Характерная черта восстановительного роста — его предельно высокие темпы на начальном этапе, неожиданные для специалистов, экспертов, политической элиты. Никто из специалистов Госплана, вспоминает Громан, не ожидал, что темпы экономического роста в 1923–1924 хозяйственных годах, сразу после денежной реформы и стабилизации денежного обращения, будут столь высокими. Госплан прогнозировал, что экономический рост в 1923–1927 годах без масштабных капиталовложений может в целом вывести национальный доход Советского Союза на уровень примерно половины национального дохода России 1913 года. Оказалось, национальный доход СССР достиг уровня, близкого к 100 процентам российского ВВП 1913 года (статистика этого периода является спорной, оценки колеблются в пределах от 90 до 110 процентов, но общая картина от этого не меняется).

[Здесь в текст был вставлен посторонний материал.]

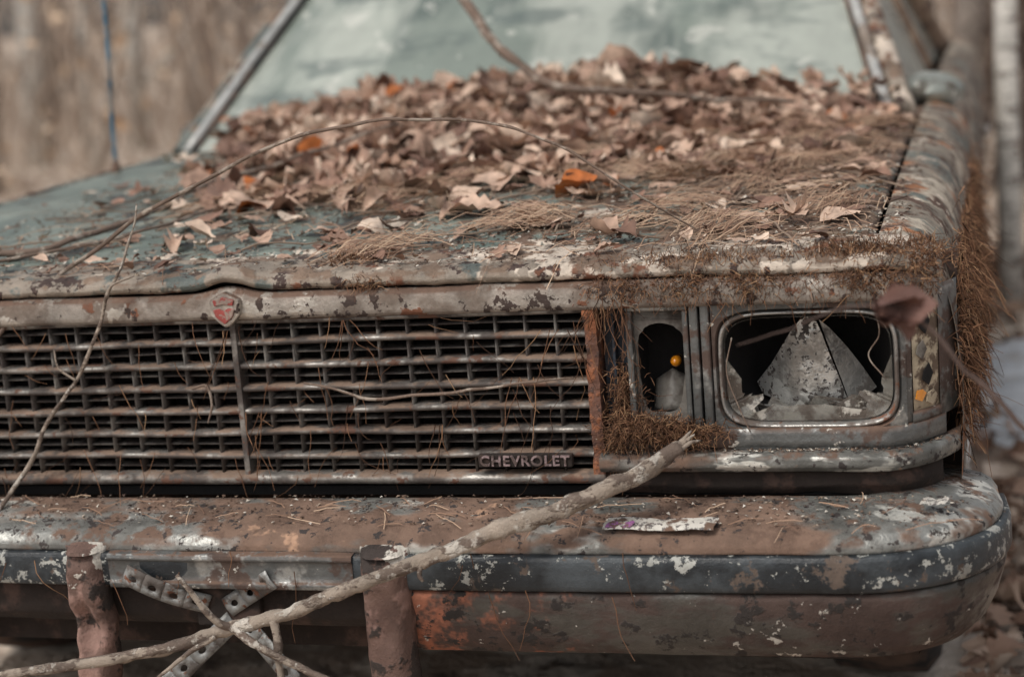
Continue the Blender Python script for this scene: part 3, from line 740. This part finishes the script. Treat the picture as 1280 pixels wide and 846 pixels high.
def mound(u,v):
    x=-.72+1.48*u; y=.52+1.0*v; p=float(pile(x,y)); return (x,y,float(zH(x,min(y,1.45)))-.004+p*.8+.006*mn.noise(Vector((x*25,y*25,0)))*min(1,p*40))
MO=grid('leaf_mould_layer',mound,80,60,M('leaf_mould',(.12,.072,.05),[dict(c=(.27,.175,.12),s=30,t=.53,w=.05)],rough=1,bump=1,bscale=60,bdist=.02),car)
def needles(A,C,Ldir,L,zfun,zo,w=.0010,arch=.006,spread=.25):
    K=4
    n=len(C); th=Ldir; bend=rng.normal(0,spread,n)
    V=np.zeros((n,K+1,2,3))
    for k in range(K+1):
        t=k/K-.5; ang=th+bend*t; dd=np.stack([np.cos(ang),np.sin(ang)],1)
        p=C+dd*(t*L)[:,None]; nn=np.stack([-dd[:,1],dd[:,0]],1)
        z=zfun(p[:,0],p[:,1])+zo+arch*(1-(2*t)**2)*rng.uniform(0,1,n)
        for s_,q in ((0,-1),(1,1)):
            V[:,k,s_,:2]=p+nn*q*w/2; V[:,k,s_,2]=z+q*.0003
    idx=np.arange(n)[:,None]*((K+1)*2)
    F=np.concatenate([np.stack([idx[:,0]+k*2,idx[:,0]+k*2+1,idx[:,0]+k*2+3,idx[:,0]+k*2+2],1) for k in range(K)])
    A.add(V.reshape(-1,3),F)
A=Acc()
zs=lambda x,y:zH(x,np.clip(y,0,1.45))+pile(x,y)-np.where(y<0,(0-y)*2.0,0)
n=2600
X=rng.uniform(-.6,.815,n); Y=rng.uniform(.02,1.4,n); kp=rng.random(n)<(.18+.8*np.clip(X/.7,0,1)+.3*np.clip(Y-.5,0,1)); X,Y=X[kp],Y[kp]
needles(A,np.stack([X,Y],1),rng.uniform(0,6.28,len(X)),rng.uniform(.05,.105,len(X)),zs,rng.uniform(.001,.010,len(X)),arch=.010)
cl=[(.36,.27,.2),(.33,.22,.4),(.17,.08,.9),(.20,.10,.7),(.62,.10,1.4),(.66,.14,1.0),(.55,.30,.1),(.70,.45,.6),(.45,.6,.1),(.78,.3,1.5),(.60,.75,.3),(.66,.55,2.2),(-.05,.5,.5),(-.20,.55,.2),(.05,.6,2.5),(-.25,.42,.4),(.30,.8,.2),(.5,.95,.3),(.68,1.0,.2),(.40,.45,2.7),(.52,.2,.6),(.70,.7,.5)]
for k in range(32): cl.append((rng.uniform(-.1,.8),rng.uniform(.15,1.3),rng.uniform(0,3.14)))
for (x,y,t) in cl:
    n=rng.integers(18,52); C=np.stack([rng.normal(x,.022,n),np.maximum(.012,rng.normal(y,.03,n))],1)
    needles(A,C,rng.normal(t,.38,n),rng.uniform(.06,.115,n),zs,rng.uniform(.002,.018,n),arch=.016)
n=60; X=rng.uniform(-.4,.93,n); Y=rng.uniform(-.11,-.03,n)
needles(A,np.stack([X,Y],1),rng.normal(0,.8,n),rng.uniform(.025,.06,n),lambda x,y:zLedge(y)+.002,rng.uniform(.001,.004,n),arch=.003)
A.build('pine_needle_litter',m_needle,None)
A=Acc()
def thread(p0,L,r=.0006,drop=1.0,sway=.25,k=3,n=6):
    p=np.array(p0,float); d=np.array([rng.normal(0,sway),-abs(rng.normal(0,.12)),-drop]); d/=np.linalg.norm(d); pts=[p]
    for i in range(n-1):
        d=d+rng.normal(0,.18,3); d/=np.linalg.norm(d); p=p+d*L/(n-1); pts.append(p)
    V=[];R=np.linspace(r,r*.5,n)
    T=np.array(pts)
    for i in range(n):
        for j in range(3):
            a=2*math.pi*j/3; V.append(T[i]+R[i]*np.array([math.cos(a),math.sin(a),.3*math.sin(a)]))
    F=[(i*3+j,i*3+(j+1)%3,(i+1)*3+(j+1)%3,(i+1)*3+j) for i in range(n-1) for j in range(3)]
    A.add(V,F)
for k in range(100):
    x=rng.uniform(-.4,.47); z=.53+rng.random()*.215; thread((x,-.012,z),rng.uniform(.02,.08),drop=rng.choice([.3,1,1]),sway=.5)
for (u0,w0) in ((.0,.73),(.02,.62),(.28,.60),(.16,.74),(.44,.72),(.39,.66),(.47,.70)):
    for q in range(4): thread((u0+rng.normal(0,.01),-.014,w0),rng.uniform(.04,.11),.0008,1,.3)
for k in range(14): thread((rng.uniform(-.3,.6),-.145,rng.uniform(.42,.48)),rng.uniform(.03,.10),.0007,1,.2)
def fuzz(cx,cy,cz,sx_,sy_,sz_,n,L=.014,hang=.3,r=.0006,out=(0,-1,.2)):
    for i in range(n):
        p=np.array([rng.normal(cx,sx_),rng.normal(cy,sy_),rng.normal(cz,sz_)])
        d=np.array(out,float)*.7+rng.normal(0,.8,3)-np.array([0,0,hang]); d/=np.linalg.norm(d)
        l=L*rng.uniform(.4,1.6); m_=p+d*l*.5+rng.normal(0,l*.12,3); e=p+d*l-np.array([0,0,hang*l*.4])+rng.normal(0,l*.15,3)
        pts=[p,m_,e]; V=[]
        for q,T in enumerate(pts):
            rr_=r*(1-.3*q)
            for j in range(3):
                a=2*math.pi*j/3; V.append(T+rr_*np.array([math.cos(a),.5*math.sin(a),math.sin(a)]))
        A.add(V,[(a*3+j,a*3+(j+1)%3,(a+1)*3+(j+1)%3,(a+1)*3+j) for a in range(2) for j in range(3)])
for k in range(26):
    x=.49+.40*k/25; amt=.25+abs(mn.noise(Vector((x*14,0,2))))*2.6
    fuzz(x,-.006+yf(x),.768-.01*max(0,(x-.84)/.05),.010,.005,.008,int(130*amt),L=.012,hang=.5)
for k in range(30):
    x=rng.uniform(.48,.90); thread((x,-.012+yf(x),.755),rng.uniform(.015,.06),.0007,1,.5)
for q in range(40): thread((rng.uniform(.480,.53),-.010,.77-.02*rng.random()),rng.uniform(.03,.12),.0007,1,.3)
fuzz(.517,.006,.615,.010,.006,.028,800,L=.015,hang=.3)
fuzz(.545,-.012,.592,.022,.008,.009,1000,L=.016)
fuzz(.590,-.014,.588,.025,.006,.007,800,L=.014)
fuzz(.505,-.002,.572,.010,.005,.014,400,L=.013)
fuzz(.62,.0,.80,.06,.03,.003,450,L=.009,hang=-.2,out=(0,0,1))
fuzz(.82,.03,.80,.04,.03,.003,1000,L=.010,hang=-.2,out=(0,-.2,1))
fuzz(.87,.06,.785,.02,.04,.006,1200,L=.013,hang=.1,out=(.4,-.3,.6))
fuzz(.16,.06,.807,.02,.02,.003,350,L=.010,hang=-.2,out=(0,0,1))
fuzz(.19,-.002,.786,.015,.004,.004,200,L=.010)
fuzz(.06,.40,.825,.02,.02,.003,200,L=.012,hang=-.2,out=(0,0,1))
for k in range(56):
    y=.12+1.2*(k/55)**1.3; z=.77-.18*rng.random()-.02; fuzz(.925,y,z,.005,.03,.03,110,L=.024,hang=.7,out=(.8,-.2,0),r=.0008)
for q in range(480):
    y=rng.uniform(.09,.9); thread((.922+.010*rng.random(),y,rng.uniform(.60,.78)),rng.uniform(.03,.13),.0008,1,.3)
A.build('dead_moss_growth',m_moss,None)
A=Acc()
def crumb(p,s,flat=.5):
    V=np.array([(1,0,0),(-.5,.8,0),(-.5,-.8,0),(0,0,flat)])*s*rng.uniform(.6,1.4,(4,3)); V=V@rotm(rng.normal(0,.3),rng.normal(0,.3),rng.uniform(0,6.3)).T+p
    A.add(V,[(0,1,3,3),(1,2,3,3),(2,0,3,3)])
for k in range(6500):
    x=rng.uniform(-.6,.86); y=abs(rng.normal(0,.45)) if rng.random()<.7 else rng.uniform(0,1.3)
    if x<.2 and rng.random()<.4: continue
    if y>1.4: continue
    crumb(np.array([x,y+.004,float(zH(x,y))+.002]),rng.uniform(.0012,.0045))
for k in range(1300):
    x=rng.uniform(-.45,.93); y=rng.uniform(-.105,-.022); crumb(np.array([x,y+.005,float(zLedge(y))+.003]),rng.uniform(.001,.0035),.35)
for k in range(500):
    x=rng.uniform(.49,.9); crumb(np.array([x,rng.uniform(-.015,.01)+yf(x),.5625]),rng.uniform(.001,.003))
cr=np.vstack(A.F); me=bpy.data.meshes.new('debris_crumbs'); VV=np.vstack(A.V); me.from_pydata([tuple(v) for v in VV],[],[tuple(f[:3]) for f in cr]); me.materials.append(m_crumb); o=bpy.data.objects.new('debris_crumbs',me); link(o)
# ------------------------------------------------------------ branches / twigs
def stick(name,pts,R,mat,k=8,nseg=10,w=.002,ws_=25,rough=.25,parent=None,seed=0):
    Q=wob(catmull(pts,nseg),w,ws_,seed); V,F=tubevf(Q,R,k,rough,seed); return mesh(name,V,F,mat,parent,smooth=True)
br=empty('fallen_branch')
stick('main_stem',[(-.62,-.30,.262),(-.45,-.25,.292),(-.308,-.22,.321),(-.10,-.21,.352),(.045,-.20,.390),(.16,-.20,.425),(.265,-.19,.464),(.38,-.165,.503),(.475,-.14,.533),(.545,-.105,.558),(.600,-.07,.582)],[.0055,.0055,.006,.007,.0085,.0085,.009,.0105,.011,.011,.0095],m_bark,12,14,.0035,13,.5,br)
for k,(dx,dz) in enumerate(((.012,.012),(.018,.004),(.008,.016))):
    stick('broken_splinter',[(.590,-.075,.578),(.600+dx*.5,-.068,.586+dz*.5),(.604+dx,-.064,.586+dz)],[.006,.003,.0008],m_bark,6,4,.001,60,.3,br,k)
stick('side_shoot_up',[(.052,-.20,.391),(.035,-.215,.405),(.018,-.22,.43),(-.006,-.225,.468)],[.0055,.005,.004,.0028],m_bark,8,8,.002,30,.4,br,2)
stick('side_shoot_down',[(.050,-.205,.392),(.10,-.22,.370),(.17,-.23,.345),(.25,-.25,.31),(.35,-.27,.27)],[.006,.005,.0045,.0035,.002],m_bark,8,8,.003,25,.4,br,3)
stick('side_shoot_stub',[(.105,-.205,.405),(.112,-.21,.375),(.113,-.215,.33),(.118,-.22,.28)],[.006,.0055,.0045,.004],m_bark,8,8,.003,25,.4,br,4)
stick('side_shoot_small',[(.30,-.185,.478),(.296,-.19,.462),(.300,-.19,.452)],[.004,.003,.002],m_bark,6,5,.001,25,.4,br,5)
stick('side_shoot_thin',[(.03,-.21,.385),(-.01,-.22,.36),(-.05,-.23,.33),(-.06,-.24,.29)],[.0035,.003,.0025,.0015],m_bark,6,8,.003,25,.4,br,6)
stick('arching_twig',[(-.47,-.12,.56),(-.391,-.05,.674),(-.299,.02,.782),(-.177,.05,.860),(.011,.05,.946),(.127,.05,.978),(.260,.05,.986),(.365,.05,.973),(.446,.05,.939),(.544,.06,.872),(.60,.10,.822)],[.0036,.0034,.0032,.003,.0026,.0024,.0022,.002,.0018,.0014,.001],m_twig,8,12,.005,14,.4,None,1)
t2=empty('leaning_twig')
stick('twig_stem',[(-.36,-.10,.47),(-.317,-.04,.544),(-.27,-.03,.62),(-.219,-.03,.677),(-.165,-.03,.78),(-.13,-.02,.85),(-.116,-.01,.90)],[.0035,.0034,.003,.0027,.0024,.0018,.001],m_bark,8,10,.005,20,.4,t2,7)
stick('twig_fork',[(-.225,-.03,.67),(-.245,-.035,.69),(-.25,-.035,.715)],[.002,.0016,.001],m_bark,6,6,.002,30,.3,t2,8)
stick('twig_fork_top',[(-.165,-.03,.78),(-.15,-.035,.80),(-.12,-.03,.81)],[.002,.0016,.001],m_bark,6,6,.002,30,.3,t2,8)
stick('hood_twig',[(-.75,.30,.835),(-.42,.14,.822),(-.32,.27,.838),(-.31,.45,.848),(-.33,.62,.86),(-.23,.80,.885),(-.08,.95,.93)],[.005,.005,.005,.0045,.0045,.004,.003],m_twig,8,10,.006,14,.4,None,9)
stick('hood_twig',[(-.62,.12,.815),(-.42,.10,.818),(-.25,.25,.834),(-.20,.5,.85)],[.003,.003,.0025,.0018],m_twig,6,10,.005,14,.3,None,10)
stick('fallen_branch',[(-.10,1.42,1.22),(-.02,1.25,1.13),(.08,1.15,1.03),(.20,1.10,.965),(.33,1.08,.945),(.48,1.12,.925),(.62,1.2,.91)],[.009,.010,.009,.008,.006,.004,.003],m_twig,8,10,.014,7,.5,None,11)
stick('hanging_twig',[(.10,-.02,.66),(.16,-.028,.648),(.20,-.03,.640),(.30,-.03,.645),(.38,-.028,.655),(.46,-.02,.658)],[.0016,.002,.0022,.0022,.0018,.0012],m_twig,6,10,.004,22,.4,None,12)
stick('hanging_twig',[(-.06,-.02,.655),(-.035,-.03,.66),(-.03,-.03,.635),(-.04,-.03,.61)],[.0018,.002,.002,.001],m_twig,6,6,.003,22,.4,None,13)
A=Acc()
for k in range(170):
    x=rng.uniform(-.5,.8); y=rng.uniform(.1,1.35); a=rng.uniform(0,3.14); L=rng.uniform(.03,.18)
    pts=[]
    for t in np.linspace(-.5,.5,5):
        xx=x+math.cos(a)*L*t+rng.normal(0,.004); yy=np.clip(y+math.sin(a)*L*t+rng.normal(0,.004),.0,1.4); pts.append((xx,yy,float(zH(xx,yy)+pile(xx,yy))+.006+.006*rng.random()))
    V,F=tubevf(pts,[.0018,.0012],6,.2); A.add(V,F)
A.build('twig_litter',m_stick,None,smooth=True)
sp=empty('sapling')
cxx,cyy,czz=.9769,-2.0563,1.1129
SP=[(1.122,.60),(1.045,.72),(.989,.778),(.960,.812),(.944,.826),(.922,.857),(.895,.872),(.86,.873),(.83,.862),(.777,.846)]
SPW=[(1.35,-.36,-.02),(1.28,-.38,.20)]+[(cxx+(x-cxx)*1.268,-.40,czz+(z-czz)*1.268) for x,z in SP]
stick('sapling_stem',SPW,[.010,.008,.005,.0036,.0028,.0026,.0023,.002,.0016,.0012,.0009,.0005],m_dtwig,8,8,.004,30,.3,sp,14)
A=Acc(); 
for q in range(4): leaf(A,(cxx+(.893-cxx)*1.268+.006*q,-.40,czz+(.866-czz)*1.268+.003*q),.056,.6,1.3)
A.build('sapling_leaf',m_dleaf,sp,smooth=True)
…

Точно так же нынешнее российское правительство в своих бюджетных документах наиболее вероятными на 2000 год считало показатели в диапазоне от 0,2 процента роста до 2,2 процента падения. Международный валютный фонд прогнозировал весной 2000 года рост российского ВВП на 1,5 процента. Реально же рост ВВП составил 9 процентов. Рост промышленного производства — 11 процентов[11].
На Украине, где пик темпов роста пришелся на 2001 год, прогнозировалось увеличение ВВП на 3,5 процента. Реальный рост составил 9 процентов.